### What is needed:
Tally the lines in the listing below that contain "script" and report the tally alone.

### Input:
■ ■ ■ ■ ■ ■ ■

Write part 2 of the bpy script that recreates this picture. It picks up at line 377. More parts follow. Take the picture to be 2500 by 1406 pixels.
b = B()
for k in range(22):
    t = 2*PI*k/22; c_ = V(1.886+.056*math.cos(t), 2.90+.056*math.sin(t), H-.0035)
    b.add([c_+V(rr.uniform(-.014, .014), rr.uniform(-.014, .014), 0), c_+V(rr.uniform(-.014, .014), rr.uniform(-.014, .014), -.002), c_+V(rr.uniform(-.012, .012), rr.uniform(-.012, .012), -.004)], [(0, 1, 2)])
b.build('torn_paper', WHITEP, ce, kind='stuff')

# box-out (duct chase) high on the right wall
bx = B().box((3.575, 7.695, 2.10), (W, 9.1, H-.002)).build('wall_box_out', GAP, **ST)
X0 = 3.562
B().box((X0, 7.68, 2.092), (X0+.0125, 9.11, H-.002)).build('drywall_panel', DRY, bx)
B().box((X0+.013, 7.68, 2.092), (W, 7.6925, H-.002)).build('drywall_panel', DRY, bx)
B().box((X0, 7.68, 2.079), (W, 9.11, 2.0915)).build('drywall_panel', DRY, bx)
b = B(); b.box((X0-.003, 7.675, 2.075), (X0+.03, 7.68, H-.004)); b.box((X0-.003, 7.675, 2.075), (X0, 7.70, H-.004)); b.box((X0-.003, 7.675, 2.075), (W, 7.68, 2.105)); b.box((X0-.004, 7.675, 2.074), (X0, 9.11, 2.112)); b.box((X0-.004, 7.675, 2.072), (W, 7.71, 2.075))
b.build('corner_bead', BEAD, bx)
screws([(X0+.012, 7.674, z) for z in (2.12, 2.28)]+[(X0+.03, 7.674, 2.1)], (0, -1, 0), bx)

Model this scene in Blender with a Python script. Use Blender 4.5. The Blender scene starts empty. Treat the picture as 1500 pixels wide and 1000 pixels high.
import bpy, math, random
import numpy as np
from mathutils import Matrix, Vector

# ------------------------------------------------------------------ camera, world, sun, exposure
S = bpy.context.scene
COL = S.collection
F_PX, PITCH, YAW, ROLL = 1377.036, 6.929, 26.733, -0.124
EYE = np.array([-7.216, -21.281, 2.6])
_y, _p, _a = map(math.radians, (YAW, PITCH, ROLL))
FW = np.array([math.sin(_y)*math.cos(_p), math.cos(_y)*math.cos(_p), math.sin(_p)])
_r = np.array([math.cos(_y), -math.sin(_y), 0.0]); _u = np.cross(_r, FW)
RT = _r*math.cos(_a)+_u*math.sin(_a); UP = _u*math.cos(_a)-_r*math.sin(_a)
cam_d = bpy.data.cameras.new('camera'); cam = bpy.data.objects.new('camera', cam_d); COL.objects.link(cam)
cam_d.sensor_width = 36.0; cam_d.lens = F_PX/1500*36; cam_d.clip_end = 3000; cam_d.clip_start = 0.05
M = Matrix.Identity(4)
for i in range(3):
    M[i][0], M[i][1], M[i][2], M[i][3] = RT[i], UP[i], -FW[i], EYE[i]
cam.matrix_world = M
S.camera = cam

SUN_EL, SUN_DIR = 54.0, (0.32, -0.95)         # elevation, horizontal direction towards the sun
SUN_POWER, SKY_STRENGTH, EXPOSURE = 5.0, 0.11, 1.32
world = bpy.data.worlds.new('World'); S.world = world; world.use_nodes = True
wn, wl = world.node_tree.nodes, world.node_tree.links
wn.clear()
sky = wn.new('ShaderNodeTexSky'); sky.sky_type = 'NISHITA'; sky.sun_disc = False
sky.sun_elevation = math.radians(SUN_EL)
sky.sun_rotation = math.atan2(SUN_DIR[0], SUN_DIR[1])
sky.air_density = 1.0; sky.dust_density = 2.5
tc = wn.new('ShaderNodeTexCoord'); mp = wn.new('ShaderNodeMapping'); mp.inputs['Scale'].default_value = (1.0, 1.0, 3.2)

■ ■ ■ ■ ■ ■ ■

### The result:
2